*Supplied information:*

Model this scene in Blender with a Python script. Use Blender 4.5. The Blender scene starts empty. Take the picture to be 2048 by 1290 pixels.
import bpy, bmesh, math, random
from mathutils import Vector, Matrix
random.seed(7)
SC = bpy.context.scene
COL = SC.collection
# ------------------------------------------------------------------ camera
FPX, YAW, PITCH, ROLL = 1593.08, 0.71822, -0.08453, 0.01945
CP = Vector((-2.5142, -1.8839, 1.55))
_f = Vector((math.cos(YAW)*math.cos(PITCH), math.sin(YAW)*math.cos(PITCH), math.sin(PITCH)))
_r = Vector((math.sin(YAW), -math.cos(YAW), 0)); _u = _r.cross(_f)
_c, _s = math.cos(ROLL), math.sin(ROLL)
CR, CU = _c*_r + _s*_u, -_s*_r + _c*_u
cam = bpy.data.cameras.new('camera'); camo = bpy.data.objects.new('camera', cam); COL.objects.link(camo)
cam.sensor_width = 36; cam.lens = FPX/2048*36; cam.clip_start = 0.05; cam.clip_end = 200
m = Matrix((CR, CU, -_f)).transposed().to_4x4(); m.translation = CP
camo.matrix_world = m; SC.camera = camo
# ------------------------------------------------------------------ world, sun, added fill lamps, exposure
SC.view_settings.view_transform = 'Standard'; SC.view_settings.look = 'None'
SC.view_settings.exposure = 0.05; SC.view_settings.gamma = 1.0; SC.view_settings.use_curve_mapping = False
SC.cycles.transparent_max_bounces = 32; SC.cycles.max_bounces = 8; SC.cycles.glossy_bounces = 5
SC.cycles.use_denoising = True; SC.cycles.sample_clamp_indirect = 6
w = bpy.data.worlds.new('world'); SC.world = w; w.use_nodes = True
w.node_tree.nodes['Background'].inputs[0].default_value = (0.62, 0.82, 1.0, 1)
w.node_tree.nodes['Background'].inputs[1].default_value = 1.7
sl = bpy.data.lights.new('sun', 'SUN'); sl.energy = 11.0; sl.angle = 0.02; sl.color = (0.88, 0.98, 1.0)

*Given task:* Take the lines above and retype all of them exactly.

*Output:*
Model this scene in Blender with a Python script. Use Blender 4.5. The Blender scene starts empty. Take the picture to be 2048 by 1290 pixels.
import bpy, bmesh, math, random
from mathutils import Vector, Matrix
random.seed(7)
SC = bpy.context.scene
COL = SC.collection
# ------------------------------------------------------------------ camera
FPX, YAW, PITCH, ROLL = 1593.08, 0.71822, -0.08453, 0.01945
CP = Vector((-2.5142, -1.8839, 1.55))
_f = Vector((math.cos(YAW)*math.cos(PITCH), math.sin(YAW)*math.cos(PITCH), math.sin(PITCH)))
_r = Vector((math.sin(YAW), -math.cos(YAW), 0)); _u = _r.cross(_f)
_c, _s = math.cos(ROLL), math.sin(ROLL)
CR, CU = _c*_r + _s*_u, -_s*_r + _c*_u
cam = bpy.data.cameras.new('camera'); camo = bpy.data.objects.new('camera', cam); COL.objects.link(camo)
cam.sensor_width = 36; cam.lens = FPX/2048*36; cam.clip_start = 0.05; cam.clip_end = 200
m = Matrix((CR, CU, -_f)).transposed().to_4x4(); m.translation = CP
camo.matrix_world = m; SC.camera = camo
# ------------------------------------------------------------------ world, sun, added fill lamps, exposure
SC.view_settings.view_transform = 'Standard'; SC.view_settings.look = 'None'
SC.view_settings.exposure = 0.05; SC.view_settings.gamma = 1.0; SC.view_settings.use_curve_mapping = False
SC.cycles.transparent_max_bounces = 32; SC.cycles.max_bounces = 8; SC.cycles.glossy_bounces = 5
SC.cycles.use_denoising = True; SC.cycles.sample_clamp_indirect = 6
w = bpy.data.worlds.new('world'); SC.world = w; w.use_nodes = True
w.node_tree.nodes['Background'].inputs[0].default_value = (0.62, 0.82, 1.0, 1)
w.node_tree.nodes['Background'].inputs[1].default_value = 1.7
sl = bpy.data.lights.new('sun', 'SUN'); sl.energy = 11.0; sl.angle = 0.02; sl.color = (0.88, 0.98, 1.0)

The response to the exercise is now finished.